Application of Borel Cantelli Lemma

Question

Let X be a non-negative random variable with finite expected value. Can we use Borel Cantelli Lemma to show that X is finite?

Answer 1

This is simpler than the Borel–Cantelli lemma: if $\Pr(X=\infty)>0$, then $\operatorname{E}(X)=\infty$ by the definition of expectation.
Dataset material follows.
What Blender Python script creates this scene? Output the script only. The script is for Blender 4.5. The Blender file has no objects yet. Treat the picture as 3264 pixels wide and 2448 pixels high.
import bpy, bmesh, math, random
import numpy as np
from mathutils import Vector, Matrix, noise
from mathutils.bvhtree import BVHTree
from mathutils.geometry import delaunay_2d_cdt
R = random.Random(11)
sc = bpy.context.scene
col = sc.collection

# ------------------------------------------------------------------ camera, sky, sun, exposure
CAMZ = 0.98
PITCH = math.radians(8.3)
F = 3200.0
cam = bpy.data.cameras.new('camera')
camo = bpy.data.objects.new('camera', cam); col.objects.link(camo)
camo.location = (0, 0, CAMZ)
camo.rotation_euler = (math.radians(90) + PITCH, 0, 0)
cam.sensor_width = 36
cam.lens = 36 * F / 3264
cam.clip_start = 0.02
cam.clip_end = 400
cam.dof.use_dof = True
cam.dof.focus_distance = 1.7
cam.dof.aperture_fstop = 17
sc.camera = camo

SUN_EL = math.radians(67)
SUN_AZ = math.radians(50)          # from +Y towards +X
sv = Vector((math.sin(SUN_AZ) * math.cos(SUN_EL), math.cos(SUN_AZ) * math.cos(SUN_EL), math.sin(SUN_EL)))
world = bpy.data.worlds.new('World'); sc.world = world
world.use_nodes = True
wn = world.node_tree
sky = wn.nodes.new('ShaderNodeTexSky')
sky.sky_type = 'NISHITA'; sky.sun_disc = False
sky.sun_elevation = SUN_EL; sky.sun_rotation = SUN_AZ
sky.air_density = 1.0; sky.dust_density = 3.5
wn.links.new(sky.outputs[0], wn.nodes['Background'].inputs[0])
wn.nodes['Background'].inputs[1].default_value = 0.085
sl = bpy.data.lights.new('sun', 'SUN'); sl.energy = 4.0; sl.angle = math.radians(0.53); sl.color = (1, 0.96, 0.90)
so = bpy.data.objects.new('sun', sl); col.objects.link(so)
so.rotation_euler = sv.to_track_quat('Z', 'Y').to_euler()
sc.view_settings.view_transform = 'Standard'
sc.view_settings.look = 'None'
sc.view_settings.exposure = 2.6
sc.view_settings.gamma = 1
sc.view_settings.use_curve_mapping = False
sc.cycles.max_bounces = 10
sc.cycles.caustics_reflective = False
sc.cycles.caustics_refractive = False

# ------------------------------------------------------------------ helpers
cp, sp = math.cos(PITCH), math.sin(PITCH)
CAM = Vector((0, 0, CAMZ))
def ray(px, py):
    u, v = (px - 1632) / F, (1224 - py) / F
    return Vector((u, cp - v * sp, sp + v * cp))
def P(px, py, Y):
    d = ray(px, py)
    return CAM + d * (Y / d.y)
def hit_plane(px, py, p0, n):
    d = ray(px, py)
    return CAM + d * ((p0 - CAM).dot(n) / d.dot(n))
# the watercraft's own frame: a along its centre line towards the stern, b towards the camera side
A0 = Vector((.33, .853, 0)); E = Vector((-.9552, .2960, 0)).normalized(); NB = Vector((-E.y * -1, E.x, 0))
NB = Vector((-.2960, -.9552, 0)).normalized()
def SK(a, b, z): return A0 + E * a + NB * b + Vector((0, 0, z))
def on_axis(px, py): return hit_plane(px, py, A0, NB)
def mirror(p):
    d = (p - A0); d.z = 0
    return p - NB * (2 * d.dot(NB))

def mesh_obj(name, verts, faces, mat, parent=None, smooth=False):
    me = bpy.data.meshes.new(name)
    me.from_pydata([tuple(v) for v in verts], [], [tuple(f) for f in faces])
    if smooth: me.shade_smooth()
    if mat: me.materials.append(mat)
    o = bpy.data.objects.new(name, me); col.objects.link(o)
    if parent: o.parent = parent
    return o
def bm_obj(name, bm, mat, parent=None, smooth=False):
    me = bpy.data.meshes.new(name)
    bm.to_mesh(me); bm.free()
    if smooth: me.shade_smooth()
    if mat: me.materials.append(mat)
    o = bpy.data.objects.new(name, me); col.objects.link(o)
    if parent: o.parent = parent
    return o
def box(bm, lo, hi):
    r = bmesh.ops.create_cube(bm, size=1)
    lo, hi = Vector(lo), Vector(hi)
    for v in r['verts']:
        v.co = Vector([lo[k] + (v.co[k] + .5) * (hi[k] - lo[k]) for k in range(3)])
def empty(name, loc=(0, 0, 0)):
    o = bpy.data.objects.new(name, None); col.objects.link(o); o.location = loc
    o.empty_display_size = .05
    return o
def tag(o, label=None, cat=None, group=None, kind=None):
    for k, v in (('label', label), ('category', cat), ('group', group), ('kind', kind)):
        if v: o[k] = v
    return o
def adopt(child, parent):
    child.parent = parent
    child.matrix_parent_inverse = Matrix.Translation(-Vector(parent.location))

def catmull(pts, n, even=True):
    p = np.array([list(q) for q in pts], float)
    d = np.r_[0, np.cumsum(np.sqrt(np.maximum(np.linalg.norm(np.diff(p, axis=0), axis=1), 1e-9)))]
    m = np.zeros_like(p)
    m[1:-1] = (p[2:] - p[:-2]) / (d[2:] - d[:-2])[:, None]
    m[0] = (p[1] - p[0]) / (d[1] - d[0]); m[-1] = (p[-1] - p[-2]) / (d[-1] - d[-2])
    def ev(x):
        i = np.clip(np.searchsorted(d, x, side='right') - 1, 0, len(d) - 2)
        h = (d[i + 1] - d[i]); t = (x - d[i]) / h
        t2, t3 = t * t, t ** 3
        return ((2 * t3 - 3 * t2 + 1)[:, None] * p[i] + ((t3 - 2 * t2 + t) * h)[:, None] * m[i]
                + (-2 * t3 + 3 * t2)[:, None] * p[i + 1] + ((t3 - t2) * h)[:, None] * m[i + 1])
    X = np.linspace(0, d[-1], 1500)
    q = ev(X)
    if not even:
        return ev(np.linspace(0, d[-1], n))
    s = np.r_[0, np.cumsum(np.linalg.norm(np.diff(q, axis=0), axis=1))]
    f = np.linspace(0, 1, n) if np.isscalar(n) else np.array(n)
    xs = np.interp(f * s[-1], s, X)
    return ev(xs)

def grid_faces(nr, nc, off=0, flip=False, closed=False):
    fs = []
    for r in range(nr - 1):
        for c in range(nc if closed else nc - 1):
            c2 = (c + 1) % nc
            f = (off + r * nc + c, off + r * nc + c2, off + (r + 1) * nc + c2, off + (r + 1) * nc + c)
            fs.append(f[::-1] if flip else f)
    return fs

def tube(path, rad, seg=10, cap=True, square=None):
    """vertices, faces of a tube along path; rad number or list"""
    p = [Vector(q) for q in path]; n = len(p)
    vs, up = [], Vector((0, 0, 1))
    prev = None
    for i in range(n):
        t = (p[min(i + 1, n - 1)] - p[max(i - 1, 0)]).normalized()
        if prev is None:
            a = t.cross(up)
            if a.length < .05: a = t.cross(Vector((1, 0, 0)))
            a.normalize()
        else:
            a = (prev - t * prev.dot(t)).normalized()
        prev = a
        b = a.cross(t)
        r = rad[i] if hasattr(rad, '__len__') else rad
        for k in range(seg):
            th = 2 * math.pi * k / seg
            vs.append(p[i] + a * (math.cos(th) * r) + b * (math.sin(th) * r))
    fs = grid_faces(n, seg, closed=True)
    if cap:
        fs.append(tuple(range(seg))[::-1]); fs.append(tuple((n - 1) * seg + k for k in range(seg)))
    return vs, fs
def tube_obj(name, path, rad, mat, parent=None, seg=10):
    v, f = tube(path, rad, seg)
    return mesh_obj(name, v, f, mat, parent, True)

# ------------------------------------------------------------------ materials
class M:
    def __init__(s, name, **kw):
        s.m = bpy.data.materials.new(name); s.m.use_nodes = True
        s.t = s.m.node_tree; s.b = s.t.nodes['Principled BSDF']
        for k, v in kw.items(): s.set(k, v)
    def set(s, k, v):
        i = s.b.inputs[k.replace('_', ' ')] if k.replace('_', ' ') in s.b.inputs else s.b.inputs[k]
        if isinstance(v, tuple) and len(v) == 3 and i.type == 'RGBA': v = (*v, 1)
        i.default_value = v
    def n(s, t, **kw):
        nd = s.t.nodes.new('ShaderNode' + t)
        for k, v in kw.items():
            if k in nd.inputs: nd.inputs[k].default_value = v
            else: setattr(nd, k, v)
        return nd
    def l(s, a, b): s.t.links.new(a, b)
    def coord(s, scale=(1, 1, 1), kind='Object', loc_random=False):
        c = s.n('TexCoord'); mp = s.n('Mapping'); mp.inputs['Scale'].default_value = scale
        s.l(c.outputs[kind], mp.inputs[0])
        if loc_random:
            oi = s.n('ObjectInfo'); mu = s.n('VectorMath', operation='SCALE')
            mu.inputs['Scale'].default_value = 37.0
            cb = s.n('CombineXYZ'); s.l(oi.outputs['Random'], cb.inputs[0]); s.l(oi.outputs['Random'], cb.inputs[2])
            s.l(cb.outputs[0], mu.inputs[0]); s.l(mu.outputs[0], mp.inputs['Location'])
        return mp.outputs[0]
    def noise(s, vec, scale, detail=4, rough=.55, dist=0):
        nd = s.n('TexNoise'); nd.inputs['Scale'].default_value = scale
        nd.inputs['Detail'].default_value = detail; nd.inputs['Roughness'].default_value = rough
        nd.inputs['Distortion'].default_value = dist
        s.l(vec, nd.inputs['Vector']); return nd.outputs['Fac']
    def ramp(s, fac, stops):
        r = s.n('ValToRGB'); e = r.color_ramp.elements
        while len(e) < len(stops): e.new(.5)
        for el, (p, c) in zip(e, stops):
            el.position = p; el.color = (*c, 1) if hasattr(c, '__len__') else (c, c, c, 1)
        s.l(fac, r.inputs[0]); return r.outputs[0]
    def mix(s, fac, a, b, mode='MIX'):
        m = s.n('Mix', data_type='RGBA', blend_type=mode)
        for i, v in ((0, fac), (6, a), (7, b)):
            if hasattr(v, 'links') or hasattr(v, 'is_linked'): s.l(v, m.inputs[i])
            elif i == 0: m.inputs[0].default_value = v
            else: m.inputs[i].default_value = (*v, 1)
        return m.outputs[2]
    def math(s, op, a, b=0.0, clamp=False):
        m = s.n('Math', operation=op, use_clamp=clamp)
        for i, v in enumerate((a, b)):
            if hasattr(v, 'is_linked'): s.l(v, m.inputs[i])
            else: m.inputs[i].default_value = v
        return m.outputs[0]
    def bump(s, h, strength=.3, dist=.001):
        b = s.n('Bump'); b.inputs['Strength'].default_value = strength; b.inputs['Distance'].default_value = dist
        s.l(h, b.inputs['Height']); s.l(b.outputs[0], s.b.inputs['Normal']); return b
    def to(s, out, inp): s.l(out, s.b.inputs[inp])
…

Now suppose $X$ is a discrete random variable equal to the number of events in a sequence $A_1,A_2,A_3,\ldots$ that actually occur. Then one could think of applying Borel–Cantelli. One would have to know that the hypotheses are satisfied.

Answer 2

Let $(a_n)$ be a monotone-increasing sequence of non-negative numbers. By the Markov's inequality,

$$ \Bbb{P}(X \geq a_n) \leq \frac{\Bbb{E}X}{a_n}. $$

Choose $a_n$ such that $\sum_n \frac{1}{a_n} < \infty$. Then $\sum_n \Bbb{P}(X \geq a_n) < \infty$ and hence by the Borel-Cantelli's lemma,

$$ \Bbb{P}(X \geq a_n \text{ i.o.}) = 0. $$

But if $X(\omega) = \infty$, then we must have $X(\omega) \geq a_n$ infinitely often. Therefore we have $\Bbb{P}(X = \infty) = 0$.